2011-05-09 18.55.28Here is some background about the National Trails System.

  • The National Trails System Act was passed in 1968 to save the corridor of the Appalachian Trail and provide for a system of hiking trails nation-wide.
  • Not much happened in the decade following, so in 1977 Congress held oversight hearings to find out what the problem was.
  • Instead of waiting for states to act, the job was turned over to the National Parks Service; funding and acquisition began soon after.
  • Two-thirds of this 2180-mile trail was already on state or federal land; 700 miles were in private hands.
  • Over the next 30 years, $200 million was spent to acquire the right-of-way (about the cost of three large interchanges in Florida.) The job is done.
  • Access problems and gaps in the trail plague the other 10 trails with this National Scenic Trail designation and require hundreds of miles of dangerous and noisy road-walks.
  • No progress to speak of is being made to close the gaps.
  • These 11 National Scenic Trails are the “Crown Jewels” of hiking trails throughout America.
  • Should Congress hold oversight hearings again to review the status of these trails and to determine how gaps can be closed? Or should a Congressional committee be formed to address these gaps?
  • • What other options are available to keep these trails from languishing? Eventually, developments of all kinds will greatly degrade the reason why these hiking trails exist in the first place.
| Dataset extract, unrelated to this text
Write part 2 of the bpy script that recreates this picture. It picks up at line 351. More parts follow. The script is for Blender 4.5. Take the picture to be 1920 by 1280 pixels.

The Appalachian Trail could serve as a template for addressing the gaps in the other trails designated as National Scenic Trails. Here are some interesting facts about the Appalachian Trail:

  • The Appalachian Trail Conservancy (ATC) has over 45,000 members.
  • Members maintain the 2180-mile Appalachian Trail.
  • The Appalachian Trail is designated as a “unit of the National Park Service.”
  • Over 2,000,000 people hike on the Appalachian Trail every year.
  • The Federal Government is relieved of the task of maintaining this Park asset because it renews a management agreement with the ATC to assume that responsibility.
  • About 30% of the annual budget of the ATC is provided by contracts the ATC executes with the Federal Government. This means that 70% of the budget for maintaining this unit of our National Parks comes from the private sector.
  • Thus the private sector, acting through the ATC, makes this recreational resource possible for all Americans.